Now rolling a concept video with the user asking about a business listed on the back of the vehicle in front of them.

We are now reaching the era of the AI-defined vehicle.
Shifting gears a bit, Amon is now pivoting to robotics.

There is a lot of overlap with the auto industry here since the latter has a great deal of experience with safety, precision engineering, etc.
A robot has 3 layers of computing: instant execution, action, and reasoning.

A reliable robotics system, in turn, will require everything from hardware and software to development tools.
Consumer electronics-style high-level integration will be necessary.
Amon believes that beyond robotics, physical AI has an incredible opportunity in industrial uses.

Agentic AI will change everything about computer vision.

The future will be agents reacting to video feeds in real time.
“This is an incredible opportunity for agentic AI.”
Shifting gears again, next up is the next generation of wireless: 6G.

6G has three pillars: connectivity, computing, and sensing.
Connectivity will entail a very fast uplink.

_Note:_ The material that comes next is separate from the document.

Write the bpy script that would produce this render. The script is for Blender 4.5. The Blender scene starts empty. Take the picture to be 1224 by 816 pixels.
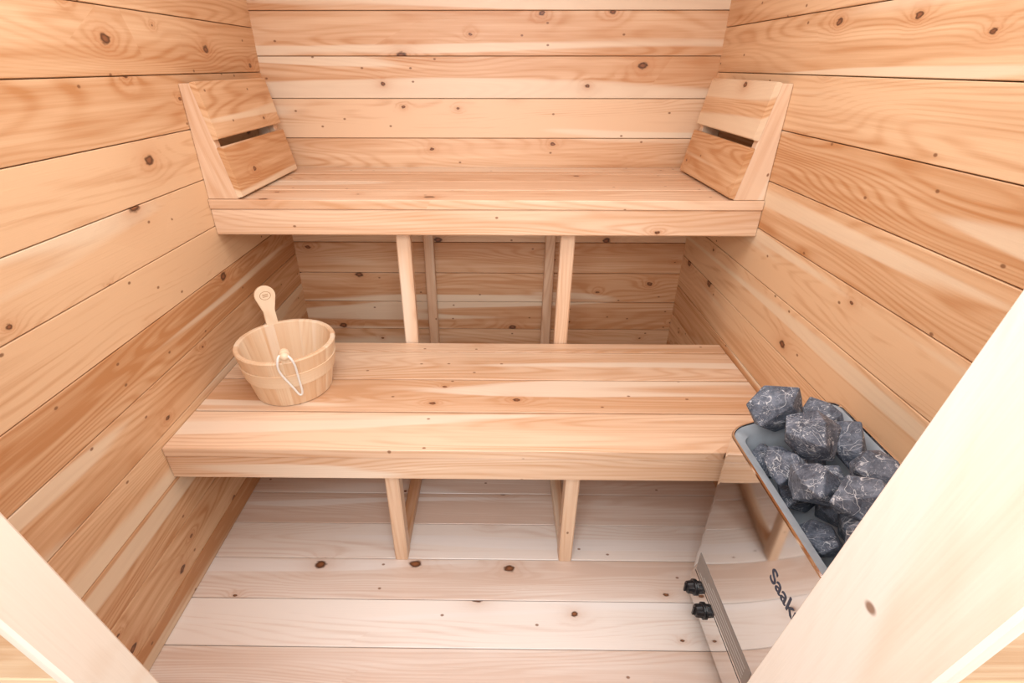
import bpy, bmesh, math, random
from mathutils import Vector, Matrix
random.seed(7)
R = random.Random(11)
col = bpy.context.scene.collection
V = Vector

# ------------------------------------------------------------ materials
def nd(nt, typ, **kw):
    n = nt.nodes.new(typ)
    for k, v in kw.items():
        setattr(n, k, v)
    return n

def mth(nt, op, a, b=None, c=None, clamp=False):
    n = nt.nodes.new('ShaderNodeMath'); n.operation = op; n.use_clamp = clamp
    for i, s in enumerate((a, b, c)):
        if s is None: continue
        if isinstance(s, (int, float)): n.inputs[i].default_value = s
        else: nt.links.new(s, n.inputs[i])
    return n.outputs[0]

def mixc(nt, fac, a, b, mode='MIX'):
    n = nt.nodes.new('ShaderNodeMix'); n.data_type = 'RGBA'; n.blend_type = mode
    for s, i in ((fac, 0), (a, 6), (b, 7)):
        if isinstance(s, (int, float)): n.inputs[i].default_value = s
        elif isinstance(s, tuple): n.inputs[i].default_value = (*s, 1)
        else: nt.links.new(s, n.inputs[i])
    return n.outputs[2]

def maprange(nt, v, a, b, c=0.0, d=1.0, smooth=False):
    n = nt.nodes.new('ShaderNodeMapRange')
    if smooth: n.interpolation_type = 'SMOOTHSTEP'
    nt.links.new(v, n.inputs[0])
    for i, x in enumerate((a, b, c, d)): n.inputs[i+1].default_value = x
    return n.outputs[0]

def wood(name, light, dark, pale, knot=0.5, rough=0.45, contrast=1.0, knotmix=1.0, red=(0.50, 0.21, 0.08), sapamt=0.75, specks=0.88, kscale=5.4):
    m = bpy.data.materials.new(name); m.use_nodes = True
    nt = m.node_tree; bs = nt.nodes['Principled BSDF']; L = nt.links
    at = nd(nt, 'ShaderNodeAttribute', attribute_name='wp')
    tn = nd(nt, 'ShaderNodeAttribute', attribute_name='tone')
    P = at.outputs['Vector']; tone = tn.outputs['Fac']
    def scaled(s):
        n = nd(nt, 'ShaderNodeVectorMath', operation='MULTIPLY'); L.new(P, n.inputs[0]); n.inputs[1].default_value = s
        return n.outputs[0]
    def noise(s, sc, det=2.0, dist=0.0):
        n = nd(nt, 'ShaderNodeTexNoise', noise_dimensions='2D'); L.new(scaled(s), n.inputs['Vector'])
        n.inputs['Scale'].default_value = sc; n.inputs['Detail'].default_value = det; n.inputs['Distortion'].default_value = dist
        return n.outputs['Fac']
    sep = nd(nt, 'ShaderNodeSeparateXYZ'); L.new(P, sep.inputs[0]); v = sep.outputs['Y']
    vo = nd(nt, 'ShaderNodeTexVoronoi', voronoi_dimensions='2D'); L.new(scaled((0.68, 1.0, 1.0)), vo.inputs['Vector'])
    vo.inputs['Scale'].default_value = kscale
    dist = vo.outputs['Distance']
    cs = nd(nt, 'ShaderNodeSeparateColor'); L.new(vo.outputs['Color'], cs.inputs[0])
    sel = mth(nt, 'GREATER_THAN', cs.outputs[0], 1 - knot)
    size = mth(nt, 'MULTIPLY_ADD', mth(nt, 'POWER', cs.outputs[1], 2.0), 1.5, 0.55)
    kn = noise((38, 85, 60), 1.0, 3)
    dk = mth(nt, 'DIVIDE', mth(nt, 'MULTIPLY_ADD', kn, 0.060, mth(nt, 'SUBTRACT', dist, 0.030)), size)
    halo = mth(nt, 'MULTIPLY', mth(nt, 'POWER', 2.718, mth(nt, 'MULTIPLY', dk, -12.0)), sel)
    n1 = noise((0.75, 6.0, 6.0), 1.0, 1.2, 0.2)
    ring = mth(nt, 'ADD', mth(nt, 'MULTIPLY_ADD', n1, 26.0, mth(nt, 'MULTIPLY', v, 60.0)), mth(nt, 'MULTIPLY', halo, 7.0))
    s = mth(nt, 'MULTIPLY_ADD', mth(nt, 'SINE', mth(nt, 'MULTIPLY', ring, 4.2)), 0.5, 0.5)
    s = mth(nt, 'POWER', s, 2.2)
    vis = maprange(nt, noise((0.8, 9.0, 9.0), 1.0, 1.5), 0.35, 0.62, 0.25, 1.0)
    s = mth(nt, 'MULTIPLY', s, vis)
    broad = noise((0.7, 8.0, 8.0), 1.0, 3, 0.5)
    streak = noise((1.6, 60.0, 60.0), 1.0, 2.5)
    fine = noise((8.0, 330.0, 330.0), 1.0, 1.5)
    f = mth(nt, 'ADD', mth(nt, 'MULTIPLY', s, 0.44 * contrast), mth(nt, 'MULTIPLY', maprange(nt, broad, 0.3, 0.7), 0.6))
    f = mth(nt, 'ADD', f, mth(nt, 'MULTIPLY_ADD', fine, 0.26 * contrast, -0.16))
    f = mth(nt, 'ADD', f, mth(nt, 'MULTIPLY_ADD', streak, 0.9 * contrast, -0.45 * contrast))
    f = mth(nt, 'ADD', f, mth(nt, 'MULTIPLY_ADD', tone, 1.0, -0.46), clamp=True)
    c = mixc(nt, f, light, dark)
    sap = noise((0.35, 6.0, 6.0), 1.3, 1.5, 0.4)
    c = mixc(nt, maprange(nt, sap, 0.60, 0.66, 0, sapamt, True), c, pale)
    c = mixc(nt, mth(nt, 'MULTIPLY', halo, 0.75, clamp=True), c, red)
    km = maprange(nt, dk, 0.026, 0.046, 1.0, 0.0, True)
    km = mth(nt, 'MULTIPLY', mth(nt, 'MULTIPLY', km, sel), knotmix)
    kc = mixc(nt, maprange(nt, dk, 0.010, 0.028, 0, 1), (0.27, 0.105, 0.045), (0.085, 0.032, 0.014))
    c = mixc(nt, km, c, kc)
    v2 = nd(nt, 'ShaderNodeTexVoronoi', voronoi_dimensions='2D'); L.new(scaled((0.7, 1.0, 1.0)), v2.inputs['Vector'])
    v2.inputs['Scale'].default_value = 15.0
    c2 = nd(nt, 'ShaderNodeSeparateColor'); L.new(v2.outputs['Color'], c2.inputs[0])
    pm = mth(nt, 'MULTIPLY', maprange(nt, v2.outputs['Distance'], 0.03, 0.075, 0.85, 0, True), mth(nt, 'GREATER_THAN', c2.outputs[0], specks))
    c = mixc(nt, mth(nt, 'MULTIPLY', pm, knotmix), c, (0.20, 0.08, 0.03))
    L.new(c, bs.inputs['Base Color'])
    L.new(maprange(nt, fine, 0, 1, rough - 0.07, rough + 0.1), bs.inputs['Roughness'])
    bp = nd(nt, 'ShaderNodeBump'); bp.inputs['Strength'].default_value = 0.12; bp.inputs['Distance'].default_value = 0.002
    L.new(mth(nt, 'ADD', fine, mth(nt, 'MULTIPLY', s, 0.4)), bp.inputs['Height']); L.new(bp.outputs[0], bs.inputs['Normal'])
    return m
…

“6G is going to make all of us walking cameras.”
An even faster cellular network that can handle constant video upload streaming.
Meanwhile 6G computing will mean that with so many devices connected, everything behaves closer to one large data center.

Finally, sensing will be the biggest change in this sector. The radio connections themselves will be a type of radar, which is used to sense the wider world.

Detecting everything that move and fly.
And using all of this information to make a large digital twin. All parsed by agentic AI.
“AI is the new form of computing.”
Moving on, Amon wants to talk about how the cloud and edge are going to work together in the future.
Agents create a demand for token. And by extension, defining the architecture and scale of AI.
Current software paradigms are all about human operation.

But with agents, they will create workloads at machine speeds, not human speeds.